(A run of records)
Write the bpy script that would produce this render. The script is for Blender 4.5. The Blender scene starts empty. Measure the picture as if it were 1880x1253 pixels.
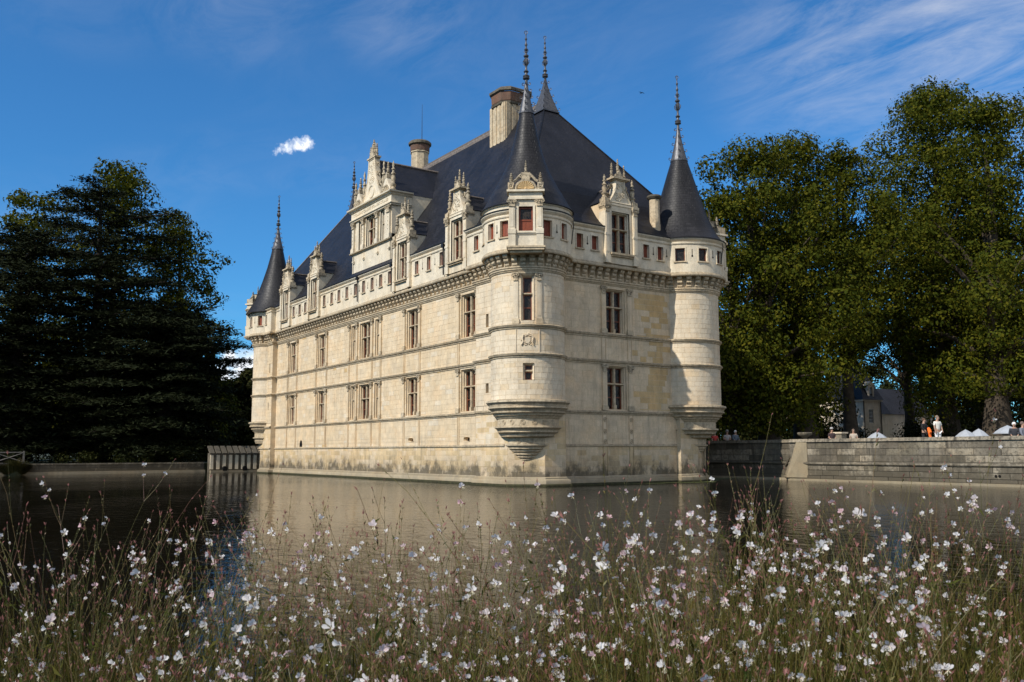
import bpy, bmesh, math, random
import numpy as np
from mathutils import Vector, Matrix
rnd = random.Random(11)
npr = np.random.default_rng(5)
S = bpy.context.scene
COL = S.collection
PI = math.pi
rad = math.radians

# ------------------------------------------------------------------ camera
YAW, PITCH, ROLL = rad(34.2), rad(6.997), rad(0.2)
CAM = Vector((42.487, -29.981, 1.97))
FH = Vector((-math.cos(YAW), math.sin(YAW), 0))
RH = Vector((FH.y, -FH.x, 0))
ZV = Vector((0, 0, 1))
FW = FH*math.cos(PITCH) + ZV*math.sin(PITCH)
UP0 = -FH*math.sin(PITCH) + ZV*math.cos(PITCH)
UP = UP0*math.cos(ROLL) + RH*math.sin(ROLL)
RT = RH*math.cos(ROLL) - UP0*math.sin(ROLL)
cd = bpy.data.cameras.new('camera')
cam = bpy.data.objects.new('camera', cd); COL.objects.link(cam)
cam.matrix_world = Matrix(((RT.x, UP.x, -FW.x, CAM.x), (RT.y, UP.y, -FW.y, CAM.y), (RT.z, UP.z, -FW.z, CAM.z), (0, 0, 0, 1)))
cd.sensor_width = 36; cd.lens = 1650/1880*36
cd.clip_start = 0.05; cd.clip_end = 9000
cd.dof.use_dof = True; cd.dof.focus_distance = 50; cd.dof.aperture_fstop = 13
S.camera = cam

def ground_at(depth, lateral, z=0.0):
    p = CAM + FH*depth + RH*lateral
    return Vector((p.x, p.y, z))

# ------------------------------------------------------------------ light and sky
SUN_AZ, SUN_EL = rad(174), rad(41)
sdir = Vector((math.sin(SUN_AZ)*math.cos(SUN_EL), math.cos(SUN_AZ)*math.cos(SUN_EL), math.sin(SUN_EL)))
sl = bpy.data.lights.new('sun', 'SUN'); sl.energy = 4.2; sl.angle = rad(0.53); sl.color = (1, 0.94, 0.85)
so = bpy.data.objects.new('sun', sl); COL.objects.link(so)
so.rotation_euler = sdir.to_track_quat('Z', 'Y').to_euler()
W = bpy.data.worlds.new('World'); S.world = W; W.use_nodes = True
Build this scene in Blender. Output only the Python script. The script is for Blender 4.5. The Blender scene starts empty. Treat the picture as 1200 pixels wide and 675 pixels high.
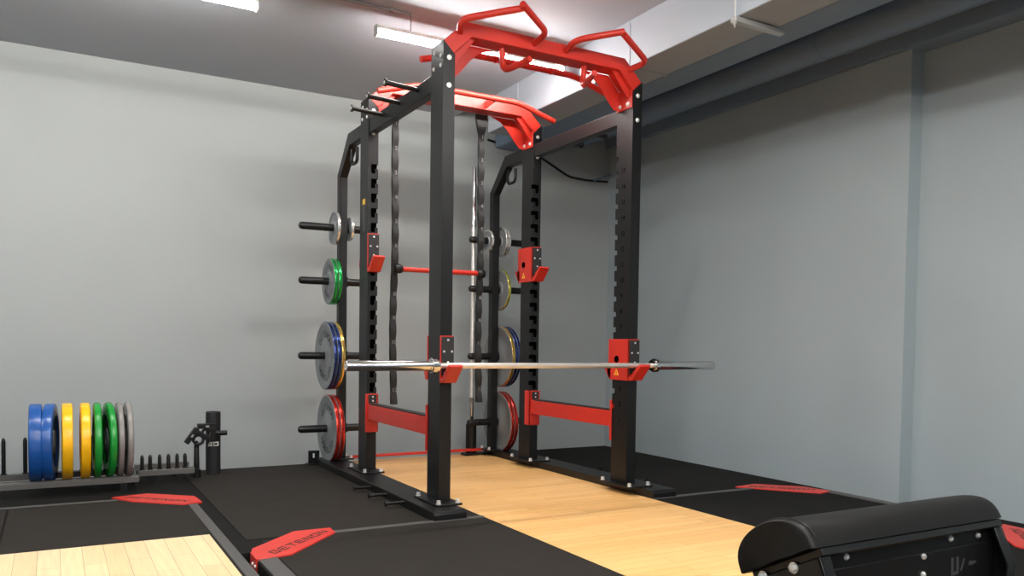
import bpy, bmesh, math, random
from mathutils import Vector, Matrix
random.seed(7)
C = bpy.context.scene.collection
PI = math.pi

# ------------------------------------------------------------------ materials
def mat(name, col, rough=.5, metal=0., noise=0., nscale=30., bump=0., bscale=200., coat=0., spec=.5, stretch=None):
    m = bpy.data.materials.new(name); m.use_nodes = True
    nt = m.node_tree; b = nt.nodes['Principled BSDF']
    b.inputs['Base Color'].default_value = (*col, 1)
    b.inputs['Roughness'].default_value = rough
    b.inputs['Metallic'].default_value = metal
    b.inputs['Coat Weight'].default_value = coat
    b.inputs['Specular IOR Level'].default_value = spec
    tc = nt.nodes.new('ShaderNodeTexCoord')
    mp = nt.nodes.new('ShaderNodeMapping'); nt.links.new(tc.outputs['Object'], mp.inputs['Vector'])
    if stretch: mp.inputs['Scale'].default_value = stretch
    if noise:
        n = nt.nodes.new('ShaderNodeTexNoise'); n.inputs['Scale'].default_value = nscale; n.inputs['Detail'].default_value = 6
        nt.links.new(mp.outputs['Vector'], n.inputs['Vector'])
        r = nt.nodes.new('ShaderNodeMapRange'); r.inputs['To Min'].default_value = 1 - noise; r.inputs['To Max'].default_value = 1 + noise
        nt.links.new(n.outputs['Fac'], r.inputs['Value'])
        x = nt.nodes.new('ShaderNodeMix'); x.data_type = 'RGBA'; x.blend_type = 'MULTIPLY'; x.inputs['Factor'].default_value = 1
        x.inputs[6].default_value = (*col, 1); nt.links.new(r.outputs['Result'], x.inputs[7])
        nt.links.new(x.outputs[2], b.inputs['Base Color'])
    if bump:
        n2 = nt.nodes.new('ShaderNodeTexNoise'); n2.inputs['Scale'].default_value = bscale; n2.inputs['Detail'].default_value = 3
        nt.links.new(mp.outputs['Vector'], n2.inputs['Vector'])
        bp = nt.nodes.new('ShaderNodeBump'); bp.inputs['Strength'].default_value = bump; bp.inputs['Distance'].default_value = .003
        nt.links.new(n2.outputs['Fac'], bp.inputs['Height']); nt.links.new(bp.outputs['Normal'], b.inputs['Normal'])
    return m

def emat(name, col, s):
    m = bpy.data.materials.new(name); m.use_nodes = True
    b = m.node_tree.nodes['Principled BSDF']
    b.inputs['Base Color'].default_value = (*col, 1)
    b.inputs['Emission Color'].default_value = (*col, 1); b.inputs['Emission Strength'].default_value = s
    return m

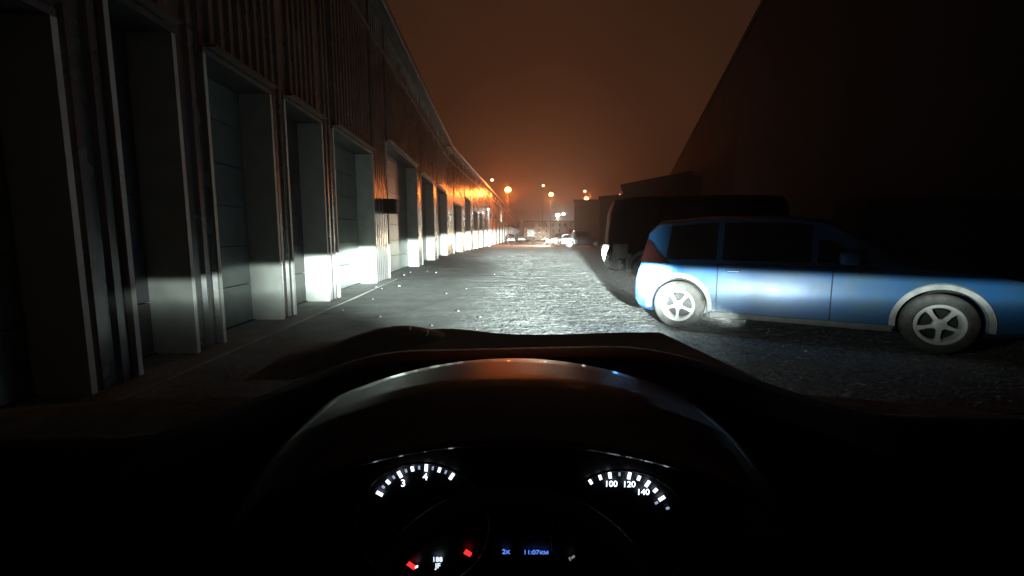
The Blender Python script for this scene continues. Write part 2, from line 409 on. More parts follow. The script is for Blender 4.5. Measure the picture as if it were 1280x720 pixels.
# post in front of the wall
b_ = G(611.5, 308)
post = empty('lamp_post', (b_.x, b_.y, 0), 0, 'thin white lamp post with small cool lamp standing against the warehouse wall', 'lamp post')
hp = PY(610.5, 262, b_.y).z
bm = bmesh.new(); tube(bm, [(0, 0, 0), (0, 0, 1.2), (-.08, 0, hp)], [.13, .11, .08], 12); fin('pole', bm, 'polewhite', post, 40)
bm = bmesh.new(); tube(bm, [(-.08, 0, hp-.02), (-.45, 0, hp+.05)], .03); fin('arm', bm, 'polewhite', post, 40)
bm = bmesh.new(); bmesh.ops.create_icosphere(bm, subdivisions=2, radius=.11); bmesh.ops.translate(bm, vec=(-.08, -.05, hp+.05), verts=bm.verts[:]); fin('lamp_globe', bm, 'e_post', post, 80)
l = bpy.data.lights.new('post_light', 'POINT'); l.energy = 60; l.color = (.9, .95, 1); l.shadow_soft_size = .1
lo = bpy.data.objects.new('post_light', l); lo.location = (.05, -.9, hp-.4); link(lo, post)

# ------------------------------------------------------------------ far and right-hand buildings
def block(name, corners, h, mname, label, windows=None, roofm='blackwall', slope=None, cat='building'):
    # corners: list of ground XY, counter-clockwise; slope: list of heights per corner
    root = empty(name, (corners[0][0], corners[0][1], 0), 0, label, cat)
    hs = slope or [h]*len(corners); ox, oy = corners[0][:2]
    bm = bmesh.new(); n = len(corners)
    lo = [bm.verts.new((c[0]-ox, c[1]-oy, -.1)) for c in corners]; hi = [bm.verts.new((c[0]-ox, c[1]-oy, q)) for c, q in zip(corners, hs)]
    for i in range(n): bm.faces.new((lo[i], lo[(i+1) % n], hi[(i+1) % n], hi[i]))
    bm.faces.new(lo[::-1]); bm.faces.new(hi)
    fin('wall', bm, mname, root)
    cx = sum(c[0] for c in corners)/n-ox; cy = sum(c[1] for c in corners)/n-oy
    bm = bmesh.new(); ex = 1.0
    def grow(c, q, dz):
        v = Vector((c[0]-ox-cx, c[1]-oy-cy, 0)); v += v.normalized()*.35
        return bm.verts.new((v.x+cx, v.y+cy, q+dz))
    lo = [grow(c, q, .003) for c, q in zip(corners, hs)]; hi = [grow(c, q, .28) for c, q in zip(corners, hs)]
    for i in range(n): bm.faces.new((lo[i], lo[(i+1) % n], hi[(i+1) % n], hi[i]))
    bm.faces.new(lo[::-1]); bm.faces.new(hi); fin('roof', bm, roofm, root)
    return root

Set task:
Repeat exactly the lines from the first line of the records above through the line containing "W = bpy.data.worlds.new('World');", leaving out the pictures.

Complete answer:
Write the bpy script that would produce this render. The script is for Blender 4.5. The Blender scene starts empty. Measure the picture as if it were 1880x1253 pixels.
import bpy, bmesh, math, random
import numpy as np
from mathutils import Vector, Matrix
rnd = random.Random(11)
npr = np.random.default_rng(5)
S = bpy.context.scene
COL = S.collection
PI = math.pi
rad = math.radians

# ------------------------------------------------------------------ camera
YAW, PITCH, ROLL = rad(34.2), rad(6.997), rad(0.2)
CAM = Vector((42.487, -29.981, 1.97))
FH = Vector((-math.cos(YAW), math.sin(YAW), 0))
RH = Vector((FH.y, -FH.x, 0))
ZV = Vector((0, 0, 1))
FW = FH*math.cos(PITCH) + ZV*math.sin(PITCH)
UP0 = -FH*math.sin(PITCH) + ZV*math.cos(PITCH)
UP = UP0*math.cos(ROLL) + RH*math.sin(ROLL)
RT = RH*math.cos(ROLL) - UP0*math.sin(ROLL)
cd = bpy.data.cameras.new('camera')
cam = bpy.data.objects.new('camera', cd); COL.objects.link(cam)
cam.matrix_world = Matrix(((RT.x, UP.x, -FW.x, CAM.x), (RT.y, UP.y, -FW.y, CAM.y), (RT.z, UP.z, -FW.z, CAM.z), (0, 0, 0, 1)))
cd.sensor_width = 36; cd.lens = 1650/1880*36
cd.clip_start = 0.05; cd.clip_end = 9000
cd.dof.use_dof = True; cd.dof.focus_distance = 50; cd.dof.aperture_fstop = 13
S.camera = cam

def ground_at(depth, lateral, z=0.0):
    p = CAM + FH*depth + RH*lateral
    return Vector((p.x, p.y, z))

# ------------------------------------------------------------------ light and sky
SUN_AZ, SUN_EL = rad(174), rad(41)
sdir = Vector((math.sin(SUN_AZ)*math.cos(SUN_EL), math.cos(SUN_AZ)*math.cos(SUN_EL), math.sin(SUN_EL)))
sl = bpy.data.lights.new('sun', 'SUN'); sl.energy = 4.2; sl.angle = rad(0.53); sl.color = (1, 0.94, 0.85)
so = bpy.data.objects.new('sun', sl); COL.objects.link(so)
so.rotation_euler = sdir.to_track_quat('Z', 'Y').to_euler()
W = bpy.data.worlds.new('World'); S.world = W; W.use_nodes = True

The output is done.